▶ [TASK PROMPT]
Print out the material that follows word for word.

▶ [DATA BLOCK]
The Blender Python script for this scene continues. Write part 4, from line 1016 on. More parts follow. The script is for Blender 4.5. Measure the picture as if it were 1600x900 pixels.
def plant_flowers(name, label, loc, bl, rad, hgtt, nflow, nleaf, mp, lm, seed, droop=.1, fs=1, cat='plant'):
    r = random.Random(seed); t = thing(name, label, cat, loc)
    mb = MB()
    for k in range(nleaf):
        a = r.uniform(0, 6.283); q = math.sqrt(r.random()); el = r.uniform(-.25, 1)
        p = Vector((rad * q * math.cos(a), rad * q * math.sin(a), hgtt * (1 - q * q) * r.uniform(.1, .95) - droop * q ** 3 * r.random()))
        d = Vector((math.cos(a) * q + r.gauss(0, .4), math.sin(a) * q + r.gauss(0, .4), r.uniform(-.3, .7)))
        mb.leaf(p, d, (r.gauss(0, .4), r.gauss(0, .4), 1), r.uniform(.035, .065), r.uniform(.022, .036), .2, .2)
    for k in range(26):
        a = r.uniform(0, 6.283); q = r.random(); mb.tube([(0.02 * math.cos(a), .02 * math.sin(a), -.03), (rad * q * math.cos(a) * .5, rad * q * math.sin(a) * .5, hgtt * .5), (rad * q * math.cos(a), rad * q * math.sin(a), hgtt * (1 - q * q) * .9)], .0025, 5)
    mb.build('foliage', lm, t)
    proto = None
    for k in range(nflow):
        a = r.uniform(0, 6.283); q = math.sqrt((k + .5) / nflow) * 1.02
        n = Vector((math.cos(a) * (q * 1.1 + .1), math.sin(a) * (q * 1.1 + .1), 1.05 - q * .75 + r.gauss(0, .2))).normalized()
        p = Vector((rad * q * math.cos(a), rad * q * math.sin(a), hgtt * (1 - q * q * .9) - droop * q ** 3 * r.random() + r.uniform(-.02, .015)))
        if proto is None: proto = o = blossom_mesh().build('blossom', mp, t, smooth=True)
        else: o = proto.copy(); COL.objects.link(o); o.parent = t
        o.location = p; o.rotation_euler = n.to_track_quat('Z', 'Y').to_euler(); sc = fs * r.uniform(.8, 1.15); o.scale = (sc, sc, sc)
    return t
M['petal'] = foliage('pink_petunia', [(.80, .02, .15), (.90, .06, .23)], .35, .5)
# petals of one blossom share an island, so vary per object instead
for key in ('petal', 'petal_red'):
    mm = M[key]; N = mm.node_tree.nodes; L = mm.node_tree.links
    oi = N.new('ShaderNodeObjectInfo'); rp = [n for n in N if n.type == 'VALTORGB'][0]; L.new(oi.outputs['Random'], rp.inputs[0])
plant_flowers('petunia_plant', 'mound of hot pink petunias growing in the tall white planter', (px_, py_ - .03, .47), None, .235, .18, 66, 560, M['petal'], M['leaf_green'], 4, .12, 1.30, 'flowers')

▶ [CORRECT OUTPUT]
The Blender Python script for this scene continues. Write part 4, from line 1016 on. More parts follow. The script is for Blender 4.5. Measure the picture as if it were 1600x900 pixels.
def plant_flowers(name, label, loc, bl, rad, hgtt, nflow, nleaf, mp, lm, seed, droop=.1, fs=1, cat='plant'):
    r = random.Random(seed); t = thing(name, label, cat, loc)
    mb = MB()
    for k in range(nleaf):
        a = r.uniform(0, 6.283); q = math.sqrt(r.random()); el = r.uniform(-.25, 1)
        p = Vector((rad * q * math.cos(a), rad * q * math.sin(a), hgtt * (1 - q * q) * r.uniform(.1, .95) - droop * q ** 3 * r.random()))
        d = Vector((math.cos(a) * q + r.gauss(0, .4), math.sin(a) * q + r.gauss(0, .4), r.uniform(-.3, .7)))
        mb.leaf(p, d, (r.gauss(0, .4), r.gauss(0, .4), 1), r.uniform(.035, .065), r.uniform(.022, .036), .2, .2)
    for k in range(26):
        a = r.uniform(0, 6.283); q = r.random(); mb.tube([(0.02 * math.cos(a), .02 * math.sin(a), -.03), (rad * q * math.cos(a) * .5, rad * q * math.sin(a) * .5, hgtt * .5), (rad * q * math.cos(a), rad * q * math.sin(a), hgtt * (1 - q * q) * .9)], .0025, 5)
    mb.build('foliage', lm, t)
    proto = None
    for k in range(nflow):
        a = r.uniform(0, 6.283); q = math.sqrt((k + .5) / nflow) * 1.02
        n = Vector((math.cos(a) * (q * 1.1 + .1), math.sin(a) * (q * 1.1 + .1), 1.05 - q * .75 + r.gauss(0, .2))).normalized()
        p = Vector((rad * q * math.cos(a), rad * q * math.sin(a), hgtt * (1 - q * q * .9) - droop * q ** 3 * r.random() + r.uniform(-.02, .015)))
        if proto is None: proto = o = blossom_mesh().build('blossom', mp, t, smooth=True)
        else: o = proto.copy(); COL.objects.link(o); o.parent = t
        o.location = p; o.rotation_euler = n.to_track_quat('Z', 'Y').to_euler(); sc = fs * r.uniform(.8, 1.15); o.scale = (sc, sc, sc)
    return t
M['petal'] = foliage('pink_petunia', [(.80, .02, .15), (.90, .06, .23)], .35, .5)
# petals of one blossom share an island, so vary per object instead
for key in ('petal', 'petal_red'):
    mm = M[key]; N = mm.node_tree.nodes; L = mm.node_tree.links
    oi = N.new('ShaderNodeObjectInfo'); rp = [n for n in N if n.type == 'VALTORGB'][0]; L.new(oi.outputs['Random'], rp.inputs[0])
plant_flowers('petunia_plant', 'mound of hot pink petunias growing in the tall white planter', (px_, py_ - .03, .47), None, .235, .18, 66, 560, M['petal'], M['leaf_green'], 4, .12, 1.30, 'flowers')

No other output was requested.